-- START Raw data --

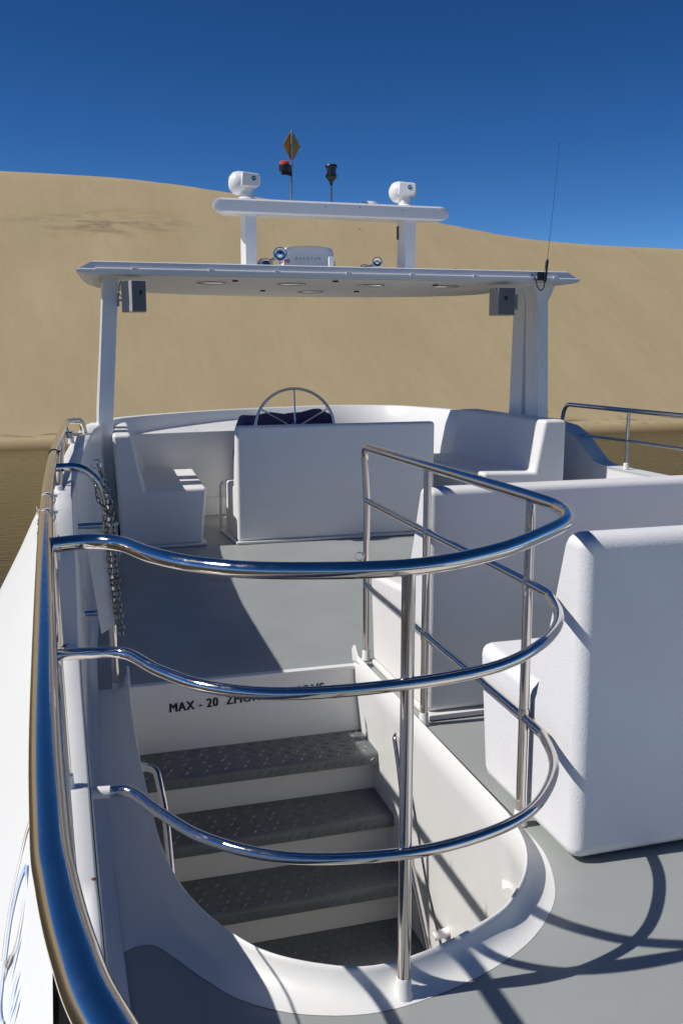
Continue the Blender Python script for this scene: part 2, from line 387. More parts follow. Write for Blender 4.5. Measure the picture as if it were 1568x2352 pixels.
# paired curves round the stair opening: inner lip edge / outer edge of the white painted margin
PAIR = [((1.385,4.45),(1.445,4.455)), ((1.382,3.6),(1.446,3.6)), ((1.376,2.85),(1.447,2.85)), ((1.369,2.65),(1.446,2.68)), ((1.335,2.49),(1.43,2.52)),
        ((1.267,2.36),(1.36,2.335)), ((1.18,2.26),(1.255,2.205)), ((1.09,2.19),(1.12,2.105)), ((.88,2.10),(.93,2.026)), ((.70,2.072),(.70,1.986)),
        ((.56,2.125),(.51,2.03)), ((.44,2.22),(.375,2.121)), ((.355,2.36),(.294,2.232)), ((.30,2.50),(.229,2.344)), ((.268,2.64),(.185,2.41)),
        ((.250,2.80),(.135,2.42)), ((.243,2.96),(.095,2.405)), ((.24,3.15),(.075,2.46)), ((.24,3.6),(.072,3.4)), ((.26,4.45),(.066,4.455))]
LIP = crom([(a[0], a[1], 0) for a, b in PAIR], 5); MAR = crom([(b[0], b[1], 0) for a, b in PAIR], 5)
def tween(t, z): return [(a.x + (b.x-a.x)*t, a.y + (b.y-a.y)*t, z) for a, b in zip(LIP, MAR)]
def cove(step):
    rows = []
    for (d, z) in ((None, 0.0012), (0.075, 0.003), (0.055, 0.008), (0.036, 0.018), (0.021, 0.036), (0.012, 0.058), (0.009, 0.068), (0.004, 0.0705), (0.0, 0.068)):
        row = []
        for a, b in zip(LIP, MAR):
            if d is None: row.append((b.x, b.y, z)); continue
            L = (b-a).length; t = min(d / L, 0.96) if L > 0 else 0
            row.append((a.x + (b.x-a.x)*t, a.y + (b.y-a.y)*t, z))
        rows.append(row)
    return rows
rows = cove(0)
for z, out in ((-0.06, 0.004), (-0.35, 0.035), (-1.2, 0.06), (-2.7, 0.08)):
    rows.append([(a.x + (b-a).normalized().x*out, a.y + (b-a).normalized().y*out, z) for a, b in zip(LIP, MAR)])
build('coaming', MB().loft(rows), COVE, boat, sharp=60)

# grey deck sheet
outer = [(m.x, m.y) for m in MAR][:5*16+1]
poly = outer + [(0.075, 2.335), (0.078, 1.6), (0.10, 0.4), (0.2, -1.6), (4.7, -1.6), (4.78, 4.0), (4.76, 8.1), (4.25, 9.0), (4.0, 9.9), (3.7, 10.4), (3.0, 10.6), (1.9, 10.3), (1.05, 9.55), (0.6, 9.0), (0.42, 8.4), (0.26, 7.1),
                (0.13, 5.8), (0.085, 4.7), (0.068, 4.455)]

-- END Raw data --

Short problem:
Copy out the whole listing exactly, and don't carry over any pictures.

Result:
Continue the Blender Python script for this scene: part 2, from line 387. More parts follow. Write for Blender 4.5. Measure the picture as if it were 1568x2352 pixels.
# paired curves round the stair opening: inner lip edge / outer edge of the white painted margin
PAIR = [((1.385,4.45),(1.445,4.455)), ((1.382,3.6),(1.446,3.6)), ((1.376,2.85),(1.447,2.85)), ((1.369,2.65),(1.446,2.68)), ((1.335,2.49),(1.43,2.52)),
        ((1.267,2.36),(1.36,2.335)), ((1.18,2.26),(1.255,2.205)), ((1.09,2.19),(1.12,2.105)), ((.88,2.10),(.93,2.026)), ((.70,2.072),(.70,1.986)),
        ((.56,2.125),(.51,2.03)), ((.44,2.22),(.375,2.121)), ((.355,2.36),(.294,2.232)), ((.30,2.50),(.229,2.344)), ((.268,2.64),(.185,2.41)),
        ((.250,2.80),(.135,2.42)), ((.243,2.96),(.095,2.405)), ((.24,3.15),(.075,2.46)), ((.24,3.6),(.072,3.4)), ((.26,4.45),(.066,4.455))]
LIP = crom([(a[0], a[1], 0) for a, b in PAIR], 5); MAR = crom([(b[0], b[1], 0) for a, b in PAIR], 5)
def tween(t, z): return [(a.x + (b.x-a.x)*t, a.y + (b.y-a.y)*t, z) for a, b in zip(LIP, MAR)]
def cove(step):
    rows = []
    for (d, z) in ((None, 0.0012), (0.075, 0.003), (0.055, 0.008), (0.036, 0.018), (0.021, 0.036), (0.012, 0.058), (0.009, 0.068), (0.004, 0.0705), (0.0, 0.068)):
        row = []
        for a, b in zip(LIP, MAR):
            if d is None: row.append((b.x, b.y, z)); continue
            L = (b-a).length; t = min(d / L, 0.96) if L > 0 else 0
            row.append((a.x + (b.x-a.x)*t, a.y + (b.y-a.y)*t, z))
        rows.append(row)
    return rows
rows = cove(0)
for z, out in ((-0.06, 0.004), (-0.35, 0.035), (-1.2, 0.06), (-2.7, 0.08)):
    rows.append([(a.x + (b-a).normalized().x*out, a.y + (b-a).normalized().y*out, z) for a, b in zip(LIP, MAR)])
build('coaming', MB().loft(rows), COVE, boat, sharp=60)

# grey deck sheet
outer = [(m.x, m.y) for m in MAR][:5*16+1]
poly = outer + [(0.075, 2.335), (0.078, 1.6), (0.10, 0.4), (0.2, -1.6), (4.7, -1.6), (4.78, 4.0), (4.76, 8.1), (4.25, 9.0), (4.0, 9.9), (3.7, 10.4), (3.0, 10.6), (1.9, 10.3), (1.05, 9.55), (0.6, 9.0), (0.42, 8.4), (0.26, 7.1),
                (0.13, 5.8), (0.085, 4.7), (0.068, 4.455)]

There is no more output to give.